Но, конечно, Советы, не располагавшие ни организованностью, ни опытом, ни финансами, оказались в качестве местной власти малосостоятельными. Деникин писал: «Бытописатель русской смуты едва ли почерпнет поучительные примеры из лоскутной деятельности этих учреждений, где невежество, бесхозяйственность провинциальный эгоизм, вопиющее нарушение самых элементарных свобод и права прикрывались «волею революционной демократии». Местные Советы рабочих и солдатских депутатов усвоили себе все навыки ушедшего абсолютизма, с той только разницей, что худшие представители прежней власти все же чувствовали над собой иногда карающую десницу, тогда как Советы были абсолютно безответственны»[697].
А как же думы, которые существовали во всех городах и стали переизбираться в соответствии с самым демократическим законодательством? «Казалось бы, новые думы, которые отличались от Советов большей полнотой представительства, должны были пользоваться большим авторитетом. К тому же как общественно-правовые учреждения думы имели огромное преимущество официальной государственной поддержки. Милиция, продовольствие, городской транспорт, народное образование официально находились в ведении дум. У Советов как «частных» учреждений не было ни бюджета, ни прав. И тем не менее власть оставалась в руках Советов. Думы представляли по существу муниципальные комиссии при Советах»[698].
Примечательно, что и в Советах, и в думах главенствующее положение занимали эсеры и меньшевики, которым думы были более по душе. Но авторитет Советов был безусловен, и не случайно, что лучшие свои кадры эти партии вынуждены были направлять именно в советские органы.
Пространство еще недавно единой страны в результате реформ регионального и местного управления было разорвано. Михаил Михайлович Пришвин записал в дневник 20 мая: «Каждая волость превращается в самостоятельную республику, где что хотят, то и делают, совершенно не считаясь с распоряжением правительства и постановлений других волостей и уезда»[699].

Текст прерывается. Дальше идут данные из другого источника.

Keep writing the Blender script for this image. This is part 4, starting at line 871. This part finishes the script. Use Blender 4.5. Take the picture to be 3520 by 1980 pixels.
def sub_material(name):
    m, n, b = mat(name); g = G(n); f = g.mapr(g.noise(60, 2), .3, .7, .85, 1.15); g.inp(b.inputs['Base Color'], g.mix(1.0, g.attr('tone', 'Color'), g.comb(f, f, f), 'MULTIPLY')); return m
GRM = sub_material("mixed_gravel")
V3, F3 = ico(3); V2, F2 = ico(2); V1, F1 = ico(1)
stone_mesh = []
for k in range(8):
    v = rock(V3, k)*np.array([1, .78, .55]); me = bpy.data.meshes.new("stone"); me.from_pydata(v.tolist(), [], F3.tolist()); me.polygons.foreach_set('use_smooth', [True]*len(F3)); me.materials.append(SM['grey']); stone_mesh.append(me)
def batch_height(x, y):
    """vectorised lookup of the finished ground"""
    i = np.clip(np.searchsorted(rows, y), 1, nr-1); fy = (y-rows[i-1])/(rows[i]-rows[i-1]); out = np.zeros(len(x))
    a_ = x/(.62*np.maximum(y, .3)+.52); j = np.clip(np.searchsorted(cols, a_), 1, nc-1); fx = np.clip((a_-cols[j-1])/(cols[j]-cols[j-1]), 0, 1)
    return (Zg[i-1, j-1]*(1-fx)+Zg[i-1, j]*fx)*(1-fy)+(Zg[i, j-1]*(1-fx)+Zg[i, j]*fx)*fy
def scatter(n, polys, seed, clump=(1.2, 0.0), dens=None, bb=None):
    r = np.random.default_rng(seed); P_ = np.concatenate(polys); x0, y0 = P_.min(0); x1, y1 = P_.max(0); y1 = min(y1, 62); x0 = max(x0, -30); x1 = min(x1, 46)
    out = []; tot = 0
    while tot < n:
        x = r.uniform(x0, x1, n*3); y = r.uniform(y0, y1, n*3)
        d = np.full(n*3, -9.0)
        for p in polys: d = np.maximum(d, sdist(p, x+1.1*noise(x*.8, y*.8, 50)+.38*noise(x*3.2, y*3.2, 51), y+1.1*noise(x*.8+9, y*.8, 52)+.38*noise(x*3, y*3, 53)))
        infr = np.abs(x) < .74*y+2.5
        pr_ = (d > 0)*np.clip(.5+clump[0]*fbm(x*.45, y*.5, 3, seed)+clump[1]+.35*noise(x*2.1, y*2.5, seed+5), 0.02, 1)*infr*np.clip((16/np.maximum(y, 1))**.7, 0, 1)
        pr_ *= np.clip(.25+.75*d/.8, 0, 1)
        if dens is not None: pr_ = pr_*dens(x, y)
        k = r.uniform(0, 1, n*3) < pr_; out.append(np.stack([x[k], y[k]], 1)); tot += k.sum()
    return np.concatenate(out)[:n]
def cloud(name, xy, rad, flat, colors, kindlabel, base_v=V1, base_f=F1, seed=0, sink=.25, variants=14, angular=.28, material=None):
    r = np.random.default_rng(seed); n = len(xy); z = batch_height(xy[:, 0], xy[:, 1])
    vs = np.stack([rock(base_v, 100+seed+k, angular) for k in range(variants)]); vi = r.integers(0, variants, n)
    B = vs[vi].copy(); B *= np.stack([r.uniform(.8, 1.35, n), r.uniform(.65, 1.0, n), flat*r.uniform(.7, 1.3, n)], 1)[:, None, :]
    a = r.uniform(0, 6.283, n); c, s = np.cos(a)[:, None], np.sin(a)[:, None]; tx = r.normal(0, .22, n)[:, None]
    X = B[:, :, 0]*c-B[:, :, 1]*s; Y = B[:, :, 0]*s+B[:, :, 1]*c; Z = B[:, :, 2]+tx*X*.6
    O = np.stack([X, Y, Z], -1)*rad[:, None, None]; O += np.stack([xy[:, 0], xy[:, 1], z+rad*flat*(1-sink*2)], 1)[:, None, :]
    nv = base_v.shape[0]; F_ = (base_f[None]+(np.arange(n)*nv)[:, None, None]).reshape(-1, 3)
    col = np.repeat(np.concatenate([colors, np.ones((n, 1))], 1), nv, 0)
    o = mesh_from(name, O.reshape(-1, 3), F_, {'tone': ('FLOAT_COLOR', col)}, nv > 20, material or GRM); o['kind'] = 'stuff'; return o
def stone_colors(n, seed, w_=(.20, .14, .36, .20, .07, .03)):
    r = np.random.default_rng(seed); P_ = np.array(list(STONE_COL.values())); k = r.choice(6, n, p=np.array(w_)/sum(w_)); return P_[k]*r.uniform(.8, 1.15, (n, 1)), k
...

Можно было восторгаться гением народов, возрождением стародавних соборной или вечевой традиций, но машина местной администрации в России перестала функционировать. Керенский был в ужасе от содеянного: «Огромные пространства страны попали в руки абсолютно неизвестных людей!»[700]
Последовательный либерализм был предложен и в сфере межнациональных отношений. «Временное правительство признало, что свободная демократическая Россия не может оставаться централизованным государством, и немедленно осуществило практические меры для отказа от политики угнетения, которую проводил старый режим в отношении нерусских народов империи»[701], — писал Керенский.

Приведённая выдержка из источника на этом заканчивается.